No importa demasiado si al comienzo pensaron que Jesucristo vendría en el poder final antes de que muriéramos. Fue para ellos un sofoco ver que Jesús tardaba en llegar, mientras iban contemplando cómo todos morían. ¿Qué?, ¿morirían para siempre, deshilachados en podredumbre infinita? Nosotros no nos afligimos como hombres y mujeres sin esperanza. Y ahora pronuncia Pablo palabras de infinito consuelo: si creemos que Jesús ha muerto y resucitado, del mismo modo, a los que han muerto, y a nosotros cuando muramos, Dios, por medio de Jesús, los llevará con él. Es doctrina segura. Si con él morimos, viviremos con él. Y, nótese bien, esto no es palabra ilusa de un particular, aunque este tenga el nombre de Pablo, sino que es palabra del Señor. Resucitaremos empujados por la gracia y estaremos ya siempre con el Señor. Tal es nuestra fe. Nadie se confunda, pues, el Señor llegará de modo definitivo a regir la tierra. ¿Habrá voz de arcángeles y son de trompeta divina? Los habrá, pero será al final, cuando Jesucristo vuelva como rey del universo. Es doctrina segura.

¿Cómo podremos vivir en-esperanza de que así sea, que, por su gracia, resucitaremos en el último día? Tenemos la suerte de comenzar hoy a leer el evangelio de Lucas por esa escena maravillosa del sábado en la Sinagoga, como era su costumbre, cuando le entregan el libro del profeta Isaías para que leyera esas palabras sobre el Mesías, que, nos afirma, se cumplen en él. Todo un comienzo también para nosotros. En lo que acontece en esta escena primeriza de Lucas, se nos hace ya ver la suerte de los difuntos, de los que creemos en Jesús, de los que vamos tras él. Se nos anuncia ya la libertad de la muerte. Desde ese mismo momento, no es insensato decir que si morimos con él, viviremos para siempre con él. Se cumple en Jesús lo que hemos leído en Isaías y en los demás profetas. No designio de muerte, sino de salvación. Primero para él, Jesús, luego para nosotros. Mas hay una condición: creer en él. La fe.

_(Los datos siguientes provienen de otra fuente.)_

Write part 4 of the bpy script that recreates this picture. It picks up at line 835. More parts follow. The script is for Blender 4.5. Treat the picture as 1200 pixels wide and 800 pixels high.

¿Que conocemos el paño de sobras, y entendemos de él más de lo que sabe él de sí? ¿Que también nosotros decimos con suficiencia, pero si es el hijo de José? ¿Que nos hemos dejado conducir por la gente guapa que domina todo lo que nos circunda, y nos han hecho ver cómo Jesús es un buen hombre, un poco iluso, al que vencieron los que eran la guapez de su tiempo? ¿Cómo, pues, vamos a tomarle en serio? Y si se empeña, ya sabemos la solución: furiosos y todos a una, señalándole con el dedo, como cordero expiatorio, lo empujaremos fuera de nosotros, de nuestra comunidad, y lo llevaremos al barranco del monte que nos domina, con la intención de despeñarlo. Sin embargo, algo nos pasa. Se nos escabulle de las manos, Jesús se abre paso entre nosotros y se alejaba. Entonces y ahora. El designio de Dios le lleva a la cruz. Será él quien tenga la iniciativa, dejándose hacer cuando llegue su hora. Todavía necesitará subir a Jerusalén y verse envuelto en el proceso que le llevará a la muerte sobre la cruz.

Mas ¿cuál es la suerte de Jesús cuando muera?, para los que vivimos con él, ¿cuál es la suerte de sus difuntos cuando muramos? Si morimos con él, viviremos con él. La resurrección de entre los muertos nos dona la verdadera naturaleza de nuestro ser en plenitud.